**Problem to work on**
Tell me how many lines hold "back", please, using only the number.

**Given data**
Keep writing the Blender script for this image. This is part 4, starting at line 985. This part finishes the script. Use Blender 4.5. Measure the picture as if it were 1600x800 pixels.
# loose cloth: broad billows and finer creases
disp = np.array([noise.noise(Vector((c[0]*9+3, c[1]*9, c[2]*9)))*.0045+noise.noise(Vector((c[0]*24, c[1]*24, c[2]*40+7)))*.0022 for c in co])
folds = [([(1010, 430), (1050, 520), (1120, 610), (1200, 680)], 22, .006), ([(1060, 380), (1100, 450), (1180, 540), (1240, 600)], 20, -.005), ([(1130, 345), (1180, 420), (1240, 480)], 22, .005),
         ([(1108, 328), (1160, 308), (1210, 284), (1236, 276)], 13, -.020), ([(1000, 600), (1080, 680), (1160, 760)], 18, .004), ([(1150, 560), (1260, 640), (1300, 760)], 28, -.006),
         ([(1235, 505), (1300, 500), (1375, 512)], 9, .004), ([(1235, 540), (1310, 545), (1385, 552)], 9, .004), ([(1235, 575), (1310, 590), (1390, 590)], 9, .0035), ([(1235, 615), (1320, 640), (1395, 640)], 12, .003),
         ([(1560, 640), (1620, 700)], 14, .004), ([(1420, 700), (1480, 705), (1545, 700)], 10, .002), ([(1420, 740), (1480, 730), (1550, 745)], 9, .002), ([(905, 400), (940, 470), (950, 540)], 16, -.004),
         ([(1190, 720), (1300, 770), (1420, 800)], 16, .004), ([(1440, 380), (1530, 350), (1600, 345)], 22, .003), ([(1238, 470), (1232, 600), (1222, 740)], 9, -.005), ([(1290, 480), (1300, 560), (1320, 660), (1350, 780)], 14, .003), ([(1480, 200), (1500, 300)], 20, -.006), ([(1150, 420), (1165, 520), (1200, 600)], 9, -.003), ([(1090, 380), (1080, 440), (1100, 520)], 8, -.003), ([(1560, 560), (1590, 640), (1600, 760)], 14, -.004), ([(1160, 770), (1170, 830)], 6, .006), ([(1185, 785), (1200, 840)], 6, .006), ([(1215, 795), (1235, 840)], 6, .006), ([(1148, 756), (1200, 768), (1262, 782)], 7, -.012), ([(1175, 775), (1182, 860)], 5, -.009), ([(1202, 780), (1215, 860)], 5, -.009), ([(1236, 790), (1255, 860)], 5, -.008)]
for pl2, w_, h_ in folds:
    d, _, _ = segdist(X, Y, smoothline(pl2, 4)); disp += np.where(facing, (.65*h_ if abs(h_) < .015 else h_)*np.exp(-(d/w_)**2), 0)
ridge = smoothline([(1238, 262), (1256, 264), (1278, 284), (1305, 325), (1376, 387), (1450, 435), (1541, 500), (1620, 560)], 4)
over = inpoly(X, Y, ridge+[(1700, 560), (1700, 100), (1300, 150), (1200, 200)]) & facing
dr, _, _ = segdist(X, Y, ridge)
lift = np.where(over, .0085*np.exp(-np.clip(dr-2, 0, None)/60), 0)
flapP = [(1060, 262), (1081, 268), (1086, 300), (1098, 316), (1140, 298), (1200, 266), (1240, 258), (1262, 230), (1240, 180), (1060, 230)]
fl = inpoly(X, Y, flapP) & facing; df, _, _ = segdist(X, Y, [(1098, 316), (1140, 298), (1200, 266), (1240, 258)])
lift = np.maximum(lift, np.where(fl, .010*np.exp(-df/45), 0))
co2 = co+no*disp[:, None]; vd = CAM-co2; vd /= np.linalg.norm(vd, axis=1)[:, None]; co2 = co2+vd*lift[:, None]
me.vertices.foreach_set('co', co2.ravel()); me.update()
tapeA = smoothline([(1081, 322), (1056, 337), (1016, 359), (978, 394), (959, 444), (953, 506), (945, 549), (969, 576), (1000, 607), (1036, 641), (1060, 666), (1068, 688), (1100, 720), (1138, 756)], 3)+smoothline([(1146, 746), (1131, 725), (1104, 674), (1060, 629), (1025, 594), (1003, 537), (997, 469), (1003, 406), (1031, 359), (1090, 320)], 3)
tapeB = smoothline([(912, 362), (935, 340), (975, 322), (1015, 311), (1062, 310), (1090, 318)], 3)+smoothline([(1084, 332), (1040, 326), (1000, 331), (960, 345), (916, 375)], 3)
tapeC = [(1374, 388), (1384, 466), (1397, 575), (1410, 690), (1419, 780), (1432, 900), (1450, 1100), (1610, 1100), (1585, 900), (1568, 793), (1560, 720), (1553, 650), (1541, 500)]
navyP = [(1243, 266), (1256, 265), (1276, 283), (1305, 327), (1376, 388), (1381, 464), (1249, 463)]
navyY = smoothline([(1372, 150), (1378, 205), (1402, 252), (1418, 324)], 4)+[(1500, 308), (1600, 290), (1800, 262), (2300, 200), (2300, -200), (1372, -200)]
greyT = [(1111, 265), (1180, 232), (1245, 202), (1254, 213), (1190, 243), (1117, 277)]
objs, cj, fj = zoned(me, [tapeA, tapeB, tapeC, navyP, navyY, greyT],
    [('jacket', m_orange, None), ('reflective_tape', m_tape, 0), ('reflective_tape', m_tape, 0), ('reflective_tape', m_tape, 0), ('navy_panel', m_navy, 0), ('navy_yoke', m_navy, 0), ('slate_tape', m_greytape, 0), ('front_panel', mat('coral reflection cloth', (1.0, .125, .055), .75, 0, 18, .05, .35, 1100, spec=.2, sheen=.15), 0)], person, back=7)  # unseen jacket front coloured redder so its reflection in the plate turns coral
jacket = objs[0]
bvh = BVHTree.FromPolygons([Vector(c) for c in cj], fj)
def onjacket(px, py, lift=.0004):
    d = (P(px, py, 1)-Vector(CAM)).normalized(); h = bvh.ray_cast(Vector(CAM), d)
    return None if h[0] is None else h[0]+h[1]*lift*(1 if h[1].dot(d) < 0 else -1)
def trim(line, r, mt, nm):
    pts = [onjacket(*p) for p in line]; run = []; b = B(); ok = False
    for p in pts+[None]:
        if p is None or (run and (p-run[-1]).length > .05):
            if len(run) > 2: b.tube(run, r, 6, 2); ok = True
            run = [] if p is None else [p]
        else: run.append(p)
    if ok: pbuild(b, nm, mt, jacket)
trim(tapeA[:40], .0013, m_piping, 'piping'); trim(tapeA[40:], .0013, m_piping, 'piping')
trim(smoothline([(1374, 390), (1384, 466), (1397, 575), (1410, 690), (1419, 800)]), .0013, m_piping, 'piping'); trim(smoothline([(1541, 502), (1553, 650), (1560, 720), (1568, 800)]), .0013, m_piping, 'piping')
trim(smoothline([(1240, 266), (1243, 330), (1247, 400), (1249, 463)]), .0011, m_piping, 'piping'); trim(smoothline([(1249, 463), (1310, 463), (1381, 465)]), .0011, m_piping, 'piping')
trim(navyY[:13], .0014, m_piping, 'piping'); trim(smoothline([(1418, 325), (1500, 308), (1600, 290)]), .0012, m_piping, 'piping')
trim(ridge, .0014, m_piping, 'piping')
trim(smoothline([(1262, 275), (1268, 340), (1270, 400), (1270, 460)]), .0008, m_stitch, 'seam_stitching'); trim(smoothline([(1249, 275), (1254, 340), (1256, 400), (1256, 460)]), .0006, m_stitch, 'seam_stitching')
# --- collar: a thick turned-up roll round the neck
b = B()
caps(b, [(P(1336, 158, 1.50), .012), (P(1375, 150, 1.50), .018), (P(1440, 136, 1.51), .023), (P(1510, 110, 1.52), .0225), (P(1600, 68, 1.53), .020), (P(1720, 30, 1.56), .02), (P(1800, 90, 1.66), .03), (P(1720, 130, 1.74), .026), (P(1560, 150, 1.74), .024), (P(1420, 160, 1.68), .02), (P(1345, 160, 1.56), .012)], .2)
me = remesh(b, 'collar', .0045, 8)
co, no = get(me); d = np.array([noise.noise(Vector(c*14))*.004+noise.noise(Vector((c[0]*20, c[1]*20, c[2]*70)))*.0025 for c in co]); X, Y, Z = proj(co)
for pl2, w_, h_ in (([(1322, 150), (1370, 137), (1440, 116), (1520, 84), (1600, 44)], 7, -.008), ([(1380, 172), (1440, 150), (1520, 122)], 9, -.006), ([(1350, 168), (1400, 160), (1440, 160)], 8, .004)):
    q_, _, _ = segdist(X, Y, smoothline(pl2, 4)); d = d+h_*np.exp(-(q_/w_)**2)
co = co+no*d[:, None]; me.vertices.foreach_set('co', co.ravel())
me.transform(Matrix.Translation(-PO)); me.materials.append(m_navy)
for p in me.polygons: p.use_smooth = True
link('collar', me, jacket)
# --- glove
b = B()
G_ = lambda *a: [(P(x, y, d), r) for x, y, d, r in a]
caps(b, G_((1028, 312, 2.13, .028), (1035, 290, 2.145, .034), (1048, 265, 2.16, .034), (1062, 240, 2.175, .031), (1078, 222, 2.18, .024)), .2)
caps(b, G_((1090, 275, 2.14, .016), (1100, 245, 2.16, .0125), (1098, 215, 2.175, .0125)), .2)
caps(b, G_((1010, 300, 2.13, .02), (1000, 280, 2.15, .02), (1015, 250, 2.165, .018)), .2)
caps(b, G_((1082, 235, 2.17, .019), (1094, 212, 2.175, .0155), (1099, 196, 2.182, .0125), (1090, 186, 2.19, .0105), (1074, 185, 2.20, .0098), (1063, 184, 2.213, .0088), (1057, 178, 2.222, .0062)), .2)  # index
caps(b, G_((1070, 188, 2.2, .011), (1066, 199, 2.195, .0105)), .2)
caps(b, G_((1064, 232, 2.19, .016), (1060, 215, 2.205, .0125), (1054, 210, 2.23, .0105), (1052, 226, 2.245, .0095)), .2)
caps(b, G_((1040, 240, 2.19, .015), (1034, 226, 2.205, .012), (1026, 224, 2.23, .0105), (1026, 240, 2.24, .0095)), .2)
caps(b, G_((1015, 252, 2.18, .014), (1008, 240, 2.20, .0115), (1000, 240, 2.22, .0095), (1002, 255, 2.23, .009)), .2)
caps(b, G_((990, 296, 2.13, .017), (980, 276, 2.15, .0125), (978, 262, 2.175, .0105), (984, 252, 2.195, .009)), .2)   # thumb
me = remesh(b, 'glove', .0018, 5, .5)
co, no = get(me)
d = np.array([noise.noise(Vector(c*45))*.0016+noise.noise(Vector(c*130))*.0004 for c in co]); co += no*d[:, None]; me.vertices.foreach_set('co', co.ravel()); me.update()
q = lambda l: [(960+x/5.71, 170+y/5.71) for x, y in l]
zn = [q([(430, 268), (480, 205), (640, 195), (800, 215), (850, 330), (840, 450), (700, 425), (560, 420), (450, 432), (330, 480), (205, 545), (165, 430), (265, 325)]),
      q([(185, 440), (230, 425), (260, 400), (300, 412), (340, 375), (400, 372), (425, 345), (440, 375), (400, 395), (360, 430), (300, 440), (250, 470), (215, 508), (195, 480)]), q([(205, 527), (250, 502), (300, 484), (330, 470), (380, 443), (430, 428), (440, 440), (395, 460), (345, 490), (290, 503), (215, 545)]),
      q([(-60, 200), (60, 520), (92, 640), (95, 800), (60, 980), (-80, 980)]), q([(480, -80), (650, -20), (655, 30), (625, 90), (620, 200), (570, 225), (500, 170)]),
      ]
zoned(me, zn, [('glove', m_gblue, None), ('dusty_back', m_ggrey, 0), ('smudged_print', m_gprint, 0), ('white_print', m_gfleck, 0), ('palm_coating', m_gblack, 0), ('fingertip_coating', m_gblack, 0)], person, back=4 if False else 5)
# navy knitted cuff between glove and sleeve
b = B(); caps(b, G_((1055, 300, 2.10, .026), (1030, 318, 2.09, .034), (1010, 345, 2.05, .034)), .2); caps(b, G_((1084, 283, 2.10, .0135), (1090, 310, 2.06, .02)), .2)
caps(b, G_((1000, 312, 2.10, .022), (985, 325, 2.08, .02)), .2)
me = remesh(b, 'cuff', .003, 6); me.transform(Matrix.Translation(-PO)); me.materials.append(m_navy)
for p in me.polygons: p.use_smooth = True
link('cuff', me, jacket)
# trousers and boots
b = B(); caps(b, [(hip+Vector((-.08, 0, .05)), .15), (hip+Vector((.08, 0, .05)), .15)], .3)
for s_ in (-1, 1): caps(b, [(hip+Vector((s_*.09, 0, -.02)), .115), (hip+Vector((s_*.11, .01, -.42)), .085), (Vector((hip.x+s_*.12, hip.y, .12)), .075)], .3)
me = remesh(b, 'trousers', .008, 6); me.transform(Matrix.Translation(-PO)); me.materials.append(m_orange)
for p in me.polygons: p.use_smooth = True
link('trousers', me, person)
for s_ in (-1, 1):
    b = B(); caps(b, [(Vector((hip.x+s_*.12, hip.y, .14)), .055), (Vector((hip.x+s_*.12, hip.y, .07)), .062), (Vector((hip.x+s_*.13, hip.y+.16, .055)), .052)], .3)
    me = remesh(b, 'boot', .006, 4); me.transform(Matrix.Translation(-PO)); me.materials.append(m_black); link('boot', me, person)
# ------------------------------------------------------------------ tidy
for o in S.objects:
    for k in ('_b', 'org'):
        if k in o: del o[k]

**Completed task**
2